Lebanese intelligence questioning Saudi militant, security source says


Lebanese intelligence agents are interrogating the Saudi leader of a militant group that claimed a double suicide attack on the Iranian embassy in Beirut last November, a Lebanese security source said on Wednesday.

U.S. national security sources on Tuesday confirmed the detention of Majid bin Muhammad al-Majid, reported leader of the Abdullah Azzam Brigades, which operates throughout the Middle East and has links to al Qaeda.

The Lebanese source, who declined to be named, said Majid had been arrested by the Lebanese army together with another Saudi militant, but did not say when they were captured or identify the second man. He said Majid had been living in the city of Sidon.

The Abdullah Azzam Brigades' Twitter account, from which they claimed the attack on the Iranian embassy, did not mention the arrest.

A civil war in neighboring Syria that pits majority Sunni Muslim rebels against President Bashar al-Assad, who belongs to a sect close to Shi'ism, has deepened sectarian resentment in Lebanon, whose own 15-year civil war ended in 1990.

Sunni hardline militant groups, including al Qaeda affiliates, have carried out attacks against the Lebanese Shi'ite Hezbollah group, an ally of Assad and of Shi'ite Iran.

The Abdullah Azzam Brigades have threatened more attacks in Lebanon unless Iran pulls its forces out of Syria, according to tweets at the time of the embassy bombing.

According to the Long War Journal, a respected counter-terrorism blog, Majid is among 85 individuals identified on a Saudi government list issued in 2009 as most wanted for their alleged involvement with al Qaeda.
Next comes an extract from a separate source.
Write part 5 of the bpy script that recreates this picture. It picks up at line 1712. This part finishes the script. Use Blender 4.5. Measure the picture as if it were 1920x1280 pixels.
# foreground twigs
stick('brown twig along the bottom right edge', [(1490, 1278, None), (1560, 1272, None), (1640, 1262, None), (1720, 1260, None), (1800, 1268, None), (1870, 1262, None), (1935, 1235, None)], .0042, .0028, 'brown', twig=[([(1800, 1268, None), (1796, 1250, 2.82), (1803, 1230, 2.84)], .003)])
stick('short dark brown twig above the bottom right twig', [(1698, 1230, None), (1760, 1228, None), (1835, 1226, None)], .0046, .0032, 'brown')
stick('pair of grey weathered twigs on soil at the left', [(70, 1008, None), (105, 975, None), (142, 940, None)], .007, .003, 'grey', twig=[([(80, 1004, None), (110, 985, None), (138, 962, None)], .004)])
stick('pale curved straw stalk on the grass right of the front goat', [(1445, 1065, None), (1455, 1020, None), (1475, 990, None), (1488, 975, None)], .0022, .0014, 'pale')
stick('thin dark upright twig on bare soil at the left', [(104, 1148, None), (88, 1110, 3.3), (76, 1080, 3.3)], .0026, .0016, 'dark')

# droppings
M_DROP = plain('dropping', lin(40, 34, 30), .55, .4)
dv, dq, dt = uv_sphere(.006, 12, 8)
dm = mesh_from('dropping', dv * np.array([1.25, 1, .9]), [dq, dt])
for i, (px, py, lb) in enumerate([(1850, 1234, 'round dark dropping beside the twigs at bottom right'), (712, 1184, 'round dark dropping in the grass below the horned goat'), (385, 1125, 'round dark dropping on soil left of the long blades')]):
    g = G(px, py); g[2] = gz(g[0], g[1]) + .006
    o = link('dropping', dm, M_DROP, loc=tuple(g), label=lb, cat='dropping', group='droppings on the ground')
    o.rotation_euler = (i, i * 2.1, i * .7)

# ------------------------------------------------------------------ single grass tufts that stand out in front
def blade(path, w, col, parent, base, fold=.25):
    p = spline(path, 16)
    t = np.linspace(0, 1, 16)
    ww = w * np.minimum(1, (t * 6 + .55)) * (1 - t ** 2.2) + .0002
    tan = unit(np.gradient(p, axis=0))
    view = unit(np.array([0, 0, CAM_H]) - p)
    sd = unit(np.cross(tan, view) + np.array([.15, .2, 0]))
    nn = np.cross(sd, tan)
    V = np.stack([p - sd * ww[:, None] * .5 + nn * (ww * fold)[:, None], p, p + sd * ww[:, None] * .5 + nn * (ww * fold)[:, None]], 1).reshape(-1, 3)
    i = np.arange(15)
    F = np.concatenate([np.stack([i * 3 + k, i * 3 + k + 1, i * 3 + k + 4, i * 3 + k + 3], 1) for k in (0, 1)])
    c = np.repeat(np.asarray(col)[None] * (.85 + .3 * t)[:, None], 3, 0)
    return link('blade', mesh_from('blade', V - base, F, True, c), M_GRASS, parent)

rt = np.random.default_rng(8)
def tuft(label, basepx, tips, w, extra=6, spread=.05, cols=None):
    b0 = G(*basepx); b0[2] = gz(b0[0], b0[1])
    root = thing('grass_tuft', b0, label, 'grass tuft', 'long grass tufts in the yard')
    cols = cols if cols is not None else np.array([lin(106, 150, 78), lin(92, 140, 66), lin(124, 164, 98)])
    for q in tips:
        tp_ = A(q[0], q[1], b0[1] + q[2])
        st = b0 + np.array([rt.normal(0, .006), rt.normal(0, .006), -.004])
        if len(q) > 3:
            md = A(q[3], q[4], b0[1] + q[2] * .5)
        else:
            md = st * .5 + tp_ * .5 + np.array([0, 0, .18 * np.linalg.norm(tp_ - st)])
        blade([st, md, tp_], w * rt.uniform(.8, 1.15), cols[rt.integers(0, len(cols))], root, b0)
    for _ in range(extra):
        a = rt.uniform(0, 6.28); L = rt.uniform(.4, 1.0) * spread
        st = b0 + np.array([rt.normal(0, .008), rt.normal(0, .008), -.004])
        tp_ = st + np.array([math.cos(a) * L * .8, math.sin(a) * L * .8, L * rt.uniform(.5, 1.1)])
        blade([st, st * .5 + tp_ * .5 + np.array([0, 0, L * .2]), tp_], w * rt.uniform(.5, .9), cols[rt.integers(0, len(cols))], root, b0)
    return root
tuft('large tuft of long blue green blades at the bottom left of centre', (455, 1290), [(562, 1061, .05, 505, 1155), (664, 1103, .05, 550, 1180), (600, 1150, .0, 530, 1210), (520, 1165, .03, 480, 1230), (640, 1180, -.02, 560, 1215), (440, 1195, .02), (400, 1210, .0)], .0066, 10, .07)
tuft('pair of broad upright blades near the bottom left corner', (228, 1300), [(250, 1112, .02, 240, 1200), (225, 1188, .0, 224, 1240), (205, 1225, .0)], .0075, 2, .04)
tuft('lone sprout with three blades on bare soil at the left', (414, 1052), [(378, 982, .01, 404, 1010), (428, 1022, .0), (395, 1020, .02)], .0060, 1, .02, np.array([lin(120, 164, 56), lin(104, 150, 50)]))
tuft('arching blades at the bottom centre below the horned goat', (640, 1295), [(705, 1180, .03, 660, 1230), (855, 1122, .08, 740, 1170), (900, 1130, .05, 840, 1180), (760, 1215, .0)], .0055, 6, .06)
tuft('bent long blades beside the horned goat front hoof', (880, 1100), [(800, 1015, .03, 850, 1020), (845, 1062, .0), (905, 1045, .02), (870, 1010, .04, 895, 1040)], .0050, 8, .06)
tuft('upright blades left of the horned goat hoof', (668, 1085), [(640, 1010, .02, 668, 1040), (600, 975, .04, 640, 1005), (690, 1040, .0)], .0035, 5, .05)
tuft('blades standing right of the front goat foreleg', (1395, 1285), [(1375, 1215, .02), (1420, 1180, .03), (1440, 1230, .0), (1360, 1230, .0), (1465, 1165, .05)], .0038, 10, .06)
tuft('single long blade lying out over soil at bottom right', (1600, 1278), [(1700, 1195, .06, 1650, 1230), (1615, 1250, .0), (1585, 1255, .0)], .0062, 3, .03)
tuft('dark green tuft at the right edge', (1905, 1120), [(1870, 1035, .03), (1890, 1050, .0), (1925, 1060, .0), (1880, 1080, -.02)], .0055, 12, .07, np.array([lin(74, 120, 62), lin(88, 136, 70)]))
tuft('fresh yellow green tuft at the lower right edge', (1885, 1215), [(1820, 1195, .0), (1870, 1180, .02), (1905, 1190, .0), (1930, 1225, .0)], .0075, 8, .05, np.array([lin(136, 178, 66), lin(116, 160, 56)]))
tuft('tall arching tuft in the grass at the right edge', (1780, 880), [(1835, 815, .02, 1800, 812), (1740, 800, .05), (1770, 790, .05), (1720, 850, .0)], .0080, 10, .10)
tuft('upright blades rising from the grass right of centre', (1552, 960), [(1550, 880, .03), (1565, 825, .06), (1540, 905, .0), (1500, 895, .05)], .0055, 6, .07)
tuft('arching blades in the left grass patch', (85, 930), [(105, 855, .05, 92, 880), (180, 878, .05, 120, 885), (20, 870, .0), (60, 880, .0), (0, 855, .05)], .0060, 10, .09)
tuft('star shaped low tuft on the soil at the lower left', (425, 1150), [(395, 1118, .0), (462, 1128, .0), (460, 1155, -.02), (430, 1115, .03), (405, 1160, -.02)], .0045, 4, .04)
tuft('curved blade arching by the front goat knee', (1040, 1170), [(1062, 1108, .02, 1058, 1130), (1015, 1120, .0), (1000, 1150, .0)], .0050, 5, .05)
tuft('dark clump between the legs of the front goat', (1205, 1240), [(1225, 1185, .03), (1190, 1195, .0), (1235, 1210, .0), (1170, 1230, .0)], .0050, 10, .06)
The blog said that the Abdullah Azzam Brigades, named after a founder of al Qaeda and associate of the late Osama bin Laden, were formed sometime after 2005 as a spin-off of al Qaeda in Iraq.

Street clashes and bomb attacks have increased in Lebanon as Syria's 2-1/2-year war has intensified, the latest being a bomb attack on December 27 that killed six people including a Lebanese ex-minister who opposed Assad. In Syria, more than 100,000 have been killed.